No doubt about it, the short is striking and the gorgeous mountain scenery is dramatic as all hell; but it doesn’t add up to very much. As a tech demo, it’s beautiful and shiny, but as a movie it’s just sort of… there.

* * * * *

The Cow Who Wanted to Be a Hamburger (Bill Plympton, USA)
Screened seventh in the Shorts International program

It’s a Bill Plympton cartoon; that says most of what needs to be said. If you are unaware of the man’s work, this means: a slightly sick, slightly witty narrative married to a primitivist drawing style that some of us love beyond all reason, and some of us don’t. I’ll say this: it’s a tremendously awful introduction to the man’s work. While most of his best-known and best-love cartoons, including the legendary Dog tetralogy, are sketched colored pencils, at a fairly low frame rate, The Cow… is drawn in thick, heavy lines with eye-searing primary colors (“Plympton discovered MS Paint”, I wrote in my screening notes), at a practically non-existent framerate, with the illusion of movment created by jiggling the individual drawings like the camera operator was on a caffeine bender.

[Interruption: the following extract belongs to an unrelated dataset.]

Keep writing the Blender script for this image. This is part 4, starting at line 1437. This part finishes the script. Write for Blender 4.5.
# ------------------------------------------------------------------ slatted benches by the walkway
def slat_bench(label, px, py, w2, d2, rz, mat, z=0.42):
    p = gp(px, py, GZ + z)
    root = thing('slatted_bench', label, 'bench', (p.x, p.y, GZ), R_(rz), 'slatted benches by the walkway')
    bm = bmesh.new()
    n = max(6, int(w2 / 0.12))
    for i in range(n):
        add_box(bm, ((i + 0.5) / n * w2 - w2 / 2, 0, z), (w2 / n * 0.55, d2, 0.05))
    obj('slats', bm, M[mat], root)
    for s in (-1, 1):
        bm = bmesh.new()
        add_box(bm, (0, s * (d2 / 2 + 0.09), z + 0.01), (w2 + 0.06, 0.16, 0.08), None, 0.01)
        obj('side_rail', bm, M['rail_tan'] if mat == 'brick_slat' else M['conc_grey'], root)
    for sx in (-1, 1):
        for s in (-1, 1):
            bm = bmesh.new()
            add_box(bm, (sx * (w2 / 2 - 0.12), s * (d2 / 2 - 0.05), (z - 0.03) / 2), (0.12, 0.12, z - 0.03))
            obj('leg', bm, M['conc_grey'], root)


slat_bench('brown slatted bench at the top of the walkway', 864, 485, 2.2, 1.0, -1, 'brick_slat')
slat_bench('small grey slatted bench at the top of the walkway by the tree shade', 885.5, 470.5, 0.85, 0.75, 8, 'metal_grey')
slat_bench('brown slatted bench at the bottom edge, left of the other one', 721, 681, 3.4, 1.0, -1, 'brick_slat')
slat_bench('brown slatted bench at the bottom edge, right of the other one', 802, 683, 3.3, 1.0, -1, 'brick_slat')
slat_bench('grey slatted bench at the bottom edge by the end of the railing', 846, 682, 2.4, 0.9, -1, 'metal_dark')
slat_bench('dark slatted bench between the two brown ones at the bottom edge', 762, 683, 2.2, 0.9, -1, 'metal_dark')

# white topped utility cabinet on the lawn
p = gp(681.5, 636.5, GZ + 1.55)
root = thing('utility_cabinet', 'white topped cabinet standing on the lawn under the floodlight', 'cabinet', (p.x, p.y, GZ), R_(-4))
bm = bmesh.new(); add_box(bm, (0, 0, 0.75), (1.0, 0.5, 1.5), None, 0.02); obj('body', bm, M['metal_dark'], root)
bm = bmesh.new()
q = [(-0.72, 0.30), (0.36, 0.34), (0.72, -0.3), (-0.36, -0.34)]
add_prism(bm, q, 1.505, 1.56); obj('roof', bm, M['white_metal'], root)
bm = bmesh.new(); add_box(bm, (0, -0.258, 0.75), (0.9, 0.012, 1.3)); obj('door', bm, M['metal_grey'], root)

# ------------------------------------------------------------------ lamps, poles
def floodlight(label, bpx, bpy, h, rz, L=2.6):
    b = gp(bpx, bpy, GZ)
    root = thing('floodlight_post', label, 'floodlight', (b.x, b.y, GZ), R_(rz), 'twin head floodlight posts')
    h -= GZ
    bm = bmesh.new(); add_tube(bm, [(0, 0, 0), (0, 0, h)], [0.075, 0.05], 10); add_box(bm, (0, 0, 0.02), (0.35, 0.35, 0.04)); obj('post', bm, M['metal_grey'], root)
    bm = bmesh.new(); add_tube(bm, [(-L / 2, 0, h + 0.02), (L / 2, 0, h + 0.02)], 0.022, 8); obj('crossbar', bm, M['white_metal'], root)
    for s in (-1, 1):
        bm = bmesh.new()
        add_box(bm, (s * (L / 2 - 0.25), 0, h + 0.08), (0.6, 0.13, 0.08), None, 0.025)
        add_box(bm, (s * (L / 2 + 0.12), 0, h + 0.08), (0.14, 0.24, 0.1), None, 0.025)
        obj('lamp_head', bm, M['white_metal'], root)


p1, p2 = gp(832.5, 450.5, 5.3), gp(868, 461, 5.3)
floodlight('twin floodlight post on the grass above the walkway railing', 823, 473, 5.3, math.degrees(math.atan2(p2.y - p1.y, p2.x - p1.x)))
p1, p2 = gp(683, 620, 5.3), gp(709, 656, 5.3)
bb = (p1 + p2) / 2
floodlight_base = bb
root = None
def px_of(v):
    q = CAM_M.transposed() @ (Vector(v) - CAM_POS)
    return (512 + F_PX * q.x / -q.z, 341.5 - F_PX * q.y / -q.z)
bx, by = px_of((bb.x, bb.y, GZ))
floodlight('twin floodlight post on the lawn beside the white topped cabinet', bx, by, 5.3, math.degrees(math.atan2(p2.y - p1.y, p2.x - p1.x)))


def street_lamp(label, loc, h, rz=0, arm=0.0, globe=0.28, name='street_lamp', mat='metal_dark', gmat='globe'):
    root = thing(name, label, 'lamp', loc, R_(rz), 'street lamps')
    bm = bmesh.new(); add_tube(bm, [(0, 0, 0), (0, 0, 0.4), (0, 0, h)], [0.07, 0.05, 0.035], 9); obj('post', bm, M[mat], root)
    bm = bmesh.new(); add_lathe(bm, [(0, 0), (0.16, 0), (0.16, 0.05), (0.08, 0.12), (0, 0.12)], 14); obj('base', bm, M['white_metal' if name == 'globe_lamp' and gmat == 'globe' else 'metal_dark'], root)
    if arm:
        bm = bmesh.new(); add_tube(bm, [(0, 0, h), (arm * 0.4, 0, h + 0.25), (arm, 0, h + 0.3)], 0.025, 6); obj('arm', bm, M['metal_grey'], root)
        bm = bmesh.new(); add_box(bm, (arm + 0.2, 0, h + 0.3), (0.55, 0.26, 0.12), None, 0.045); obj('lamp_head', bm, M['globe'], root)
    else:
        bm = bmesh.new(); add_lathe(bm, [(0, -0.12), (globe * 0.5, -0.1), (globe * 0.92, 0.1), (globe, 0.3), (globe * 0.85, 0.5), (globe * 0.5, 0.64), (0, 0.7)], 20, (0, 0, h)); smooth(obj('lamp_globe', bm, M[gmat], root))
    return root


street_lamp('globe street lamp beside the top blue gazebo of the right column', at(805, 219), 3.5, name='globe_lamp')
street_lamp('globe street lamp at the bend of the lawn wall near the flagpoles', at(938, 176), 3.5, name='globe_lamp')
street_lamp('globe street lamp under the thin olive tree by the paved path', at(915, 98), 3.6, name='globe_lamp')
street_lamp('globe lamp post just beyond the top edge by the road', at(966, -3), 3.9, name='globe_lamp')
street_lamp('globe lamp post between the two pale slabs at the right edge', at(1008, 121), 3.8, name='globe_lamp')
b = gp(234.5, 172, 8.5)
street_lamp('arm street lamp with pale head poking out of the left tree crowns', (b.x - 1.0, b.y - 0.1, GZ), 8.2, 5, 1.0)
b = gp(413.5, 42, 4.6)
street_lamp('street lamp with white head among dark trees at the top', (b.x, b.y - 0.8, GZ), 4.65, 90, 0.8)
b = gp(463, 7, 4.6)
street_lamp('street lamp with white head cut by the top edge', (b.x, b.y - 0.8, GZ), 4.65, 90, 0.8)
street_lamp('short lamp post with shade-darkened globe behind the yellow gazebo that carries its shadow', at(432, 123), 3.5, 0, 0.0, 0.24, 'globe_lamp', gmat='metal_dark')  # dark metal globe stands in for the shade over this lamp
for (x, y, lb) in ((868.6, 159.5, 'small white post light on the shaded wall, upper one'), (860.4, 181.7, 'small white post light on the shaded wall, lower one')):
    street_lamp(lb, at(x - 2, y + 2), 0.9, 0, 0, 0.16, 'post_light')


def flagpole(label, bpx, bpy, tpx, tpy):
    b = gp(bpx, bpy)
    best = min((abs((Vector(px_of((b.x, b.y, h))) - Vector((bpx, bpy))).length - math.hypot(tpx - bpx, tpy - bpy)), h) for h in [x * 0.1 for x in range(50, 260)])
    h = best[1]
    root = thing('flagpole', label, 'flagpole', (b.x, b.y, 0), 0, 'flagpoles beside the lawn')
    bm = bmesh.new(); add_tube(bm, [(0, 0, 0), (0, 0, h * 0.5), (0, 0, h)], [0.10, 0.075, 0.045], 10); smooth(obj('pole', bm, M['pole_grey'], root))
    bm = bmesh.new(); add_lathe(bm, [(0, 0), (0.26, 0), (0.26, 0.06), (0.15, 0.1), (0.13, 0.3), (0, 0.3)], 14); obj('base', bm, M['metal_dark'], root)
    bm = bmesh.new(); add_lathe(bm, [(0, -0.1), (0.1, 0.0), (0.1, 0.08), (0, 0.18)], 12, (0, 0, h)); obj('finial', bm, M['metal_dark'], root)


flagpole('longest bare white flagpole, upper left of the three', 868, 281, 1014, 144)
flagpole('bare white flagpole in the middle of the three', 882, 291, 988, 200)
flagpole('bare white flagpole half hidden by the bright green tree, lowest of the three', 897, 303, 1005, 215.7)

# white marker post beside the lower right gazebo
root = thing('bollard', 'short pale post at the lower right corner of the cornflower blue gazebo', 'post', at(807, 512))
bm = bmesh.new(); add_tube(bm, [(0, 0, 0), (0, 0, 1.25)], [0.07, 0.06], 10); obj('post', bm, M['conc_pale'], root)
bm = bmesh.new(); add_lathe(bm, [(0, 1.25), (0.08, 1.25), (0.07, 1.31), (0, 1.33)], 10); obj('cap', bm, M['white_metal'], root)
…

The result is far more visually tiring than most of Plympton’s films, which is a horrible shame: the cheery, bright colors are a fascinating addition to his style, and the story is one of the best I can think of in his whole career. A calf sees a billboard for a hamburger company across from the field where he grows up, and convinced that this is the best life a cow could ever hope for, dedicates his life to become everything that the meat factory men look for, over his mother’s terrified objections. When he finally enters the meat factory, he learns the tremendous error of his ways, in furiously agitated pantomime typical of the animator’s work. It’s a clever, pointed satire of advertising and its effect on children that never once comes out and says that’s what it’s doing; the polar opposite to a screamingly obvious tract like Let’s Pollute. And while I pretty much enjoyed it and would imagine that anyone who has enjoyed Plympton in the past will continue to do so, there’s just no downplaying the degree to which this is a hard movie to look at, pure and simple.